Las guerras que Colombia vive desde hace cinco décadas, primero urbanas hasta 1993 y después rurales, se deben al consumo de cocaína en EE. UU. Aunque ha habido aportes de gobiernos estadounidenses a la paz de Colombia, han sido exiguos y nulos en los últimos años.
Se ha construido una especie de división del trabajo frente a la lucha contra los productores y comercializadores de cocaína: Colombia pone el dinero y los muertos en la lucha; EE. UU. pone el consumo.

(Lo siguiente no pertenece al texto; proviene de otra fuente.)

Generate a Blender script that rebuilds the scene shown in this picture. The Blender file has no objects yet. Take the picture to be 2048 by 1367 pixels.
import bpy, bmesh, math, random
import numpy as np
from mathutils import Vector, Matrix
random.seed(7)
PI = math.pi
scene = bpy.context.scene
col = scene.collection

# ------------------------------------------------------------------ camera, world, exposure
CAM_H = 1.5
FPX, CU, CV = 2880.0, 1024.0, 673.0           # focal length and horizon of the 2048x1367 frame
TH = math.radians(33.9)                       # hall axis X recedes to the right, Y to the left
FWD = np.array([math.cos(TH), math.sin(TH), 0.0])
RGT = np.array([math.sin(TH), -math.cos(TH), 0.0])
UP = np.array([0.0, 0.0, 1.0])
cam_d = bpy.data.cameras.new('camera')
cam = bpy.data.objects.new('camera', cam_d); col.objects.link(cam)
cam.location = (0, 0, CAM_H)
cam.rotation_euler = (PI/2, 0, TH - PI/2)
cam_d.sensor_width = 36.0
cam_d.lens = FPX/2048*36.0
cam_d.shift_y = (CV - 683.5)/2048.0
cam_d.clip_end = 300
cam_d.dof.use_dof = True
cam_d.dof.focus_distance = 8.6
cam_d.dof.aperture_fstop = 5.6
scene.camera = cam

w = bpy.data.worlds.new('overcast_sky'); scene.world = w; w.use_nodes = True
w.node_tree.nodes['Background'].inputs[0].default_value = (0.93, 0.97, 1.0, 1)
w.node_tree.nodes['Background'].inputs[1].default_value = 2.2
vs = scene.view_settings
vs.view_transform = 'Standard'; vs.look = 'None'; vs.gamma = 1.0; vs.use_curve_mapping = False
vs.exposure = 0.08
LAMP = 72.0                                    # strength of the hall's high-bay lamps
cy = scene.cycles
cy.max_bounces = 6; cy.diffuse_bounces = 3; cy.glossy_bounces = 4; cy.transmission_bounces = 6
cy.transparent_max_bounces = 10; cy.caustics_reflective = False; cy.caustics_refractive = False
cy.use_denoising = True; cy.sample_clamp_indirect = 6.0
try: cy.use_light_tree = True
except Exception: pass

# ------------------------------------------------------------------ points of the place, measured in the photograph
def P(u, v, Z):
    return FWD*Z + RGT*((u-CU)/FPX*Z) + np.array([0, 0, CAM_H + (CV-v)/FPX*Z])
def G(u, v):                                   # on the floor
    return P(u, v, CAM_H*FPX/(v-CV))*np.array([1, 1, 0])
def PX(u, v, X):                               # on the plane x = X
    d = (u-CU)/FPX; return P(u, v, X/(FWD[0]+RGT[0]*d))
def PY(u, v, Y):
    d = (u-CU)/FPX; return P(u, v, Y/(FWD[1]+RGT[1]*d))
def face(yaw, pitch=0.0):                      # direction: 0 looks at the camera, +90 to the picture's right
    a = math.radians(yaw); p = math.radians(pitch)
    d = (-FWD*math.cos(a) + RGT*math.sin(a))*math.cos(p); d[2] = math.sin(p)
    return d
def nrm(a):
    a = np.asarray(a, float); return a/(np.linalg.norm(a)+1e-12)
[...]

El consumo en EE. UU. y el creciente consumo en Europa son responsables de 300.000 asesinatos en Colombia y de un millón de muertos en América Latina.
En los años de mi gobierno, cuando se hizo el mayor esfuerzo contra los narcotraficantes, deteniendo la expansión de los cultivos de hoja de coca, estos solo crecieron un 3 % en 2024. La mitad de los cultivos, desde hace tres años, están abandonados en la selva, como lo señala el informe de la ONU. Hemos incautado, como nunca en la historia, más de 2.800 toneladas de cocaína, con ayuda de agencias de inteligencia europeas y norteamericanas, a las que pedí la mayor colaboración sin afectar las leyes nacionales.
Entonces se quita la única ventaja que se le había dado a Colombia en esta lucha desigual: las ventajas arancelarias, que en el gobierno de Trump se volvieron nulas y ahora se amenazan aún más. Así destruyen todo pacto posible sobre la lucha contra los narcotraficantes, cuyos fondos financieros en el mundo no son perseguidos.
Le propongo a Trump lo contrario: quitar aranceles a la producción agropecuaria y agroindustrial de Colombia para fortalecer la producción lícita agraria; invertir en la reforma agraria para que el campesinado acceda a tierras fértiles cerca de las ciudades y no adopte la selva como forma de sobrevivencia; estimular los espacios comerciales en EE. UU. para comprar, mediante contratos a largo plazo, productos agrarios de las zonas de sustitución de cultivos en Colombia; legalizar la exportación de cannabis como cualquier otro bien, dada su exclusión de la lista de sustancias peligrosas en la ONU; fortalecer la política de prevención al consumo en EE. UU.; estudiar científicamente si es necesaria la prohibición o, más bien, promover un consumo responsable y regulado por el Estado; y construir un tratado más eficaz de persecución de capitales y bienes de los narcotraficantes en el mundo.